Mondelez International has strengthened its presence in the global snack bar market with the $2.9bn (£2.4bn) acquisition of Clif Bar & Company.
The deal expands the value of the Cadbury owner’s snack bar business to more than $1bn following previous complementary takeovers of performance nutrition brand Grenade in the UK, US refrigerated snacking player Perfect Snacks and Australian premium biscuit and cracker maker Gourmet Food Holdings.
Mondelez said the latest acquisition advanced the strategy to reshape its portfolio to sustain higher long-term growth as consumers continue to seek out healthier alternatives to traditional chocolate bars.

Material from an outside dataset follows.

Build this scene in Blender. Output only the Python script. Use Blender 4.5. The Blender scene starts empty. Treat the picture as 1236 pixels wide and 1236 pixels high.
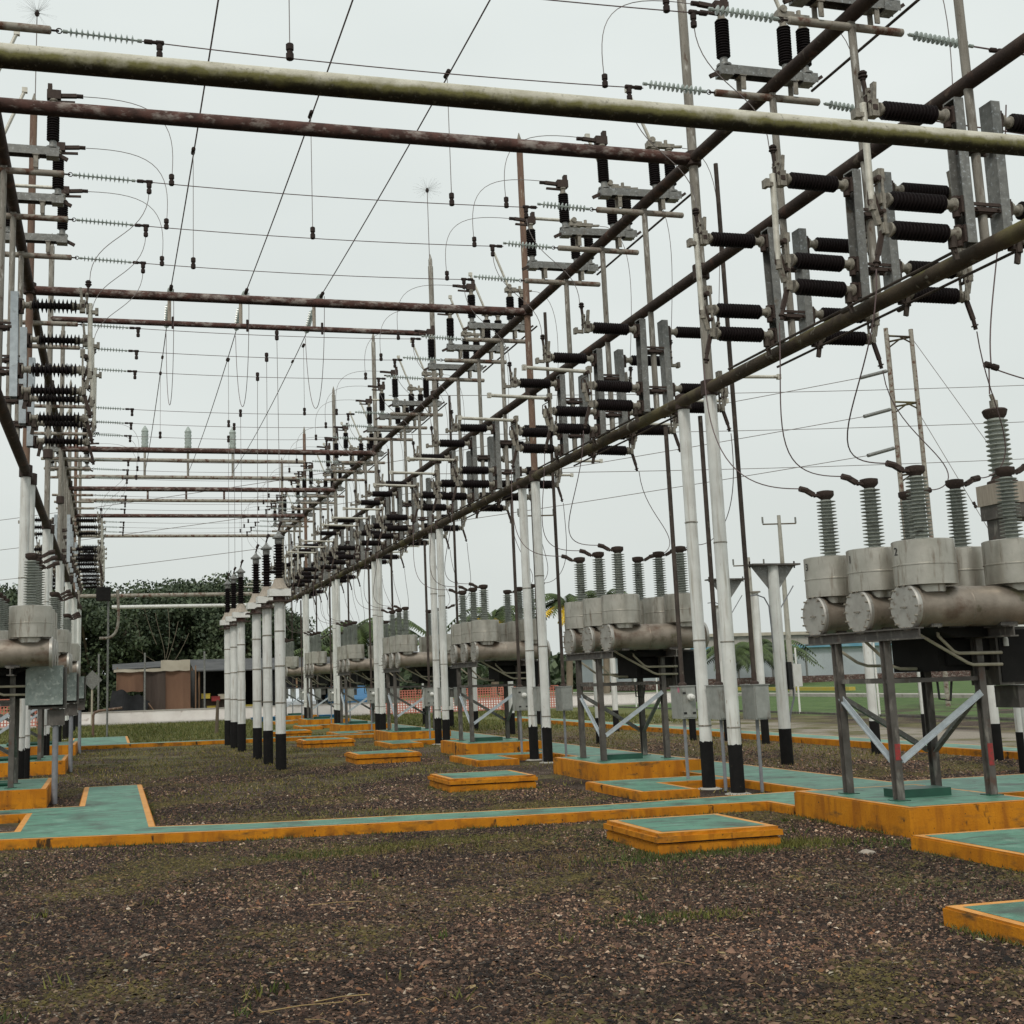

California-headquartered Clif Bar & Company makes the Clif, Clif Kid and Luna brands from factories in Idaho and Indiana.
Its Clif bars are available across the UK in the Big Four supermarkets, as well as health food and outdoor retailers.
Mondelez will continue to operate Clif from its current headquarters, “nuturing its entrepreneurial spirit and maintaining the brand’s purpose and authenticity”.
CEO Dirk Van de Put said: “This transaction further advances our ambition to lead the future of snacking by winning in chocolate, biscuits and baked snacks as we continue to scale our high-growth snack bar business.
“As a leader and innovator in well-being and sustainable snacking in the US, Clif Bar & Company embodies our purpose to ‘empower people to snack right’ and we look forward to advancing this important work with Clif’s committed colleagues in the years ahead.”
Clif CEO Sally Grimes added that Mondelez was the “right partner at the right time” to support the business in its next stage of growth.
“Our purposes and cultures are aligned and being part of a global snacking company with broad product offerings can help us accelerate our growth while staying true to our deeply ingrained ‘Five Aspirations’ - sustaining our people, planet, community, business, and brands - five bottom lines that have grounded our company since its founding and will remain our North Star going forward.”
Mondelez expected the deal to enhance its top line by year two while creating cost synergies as the group used its scale to expand Clif’s distribution to reach new customers and channels in the US.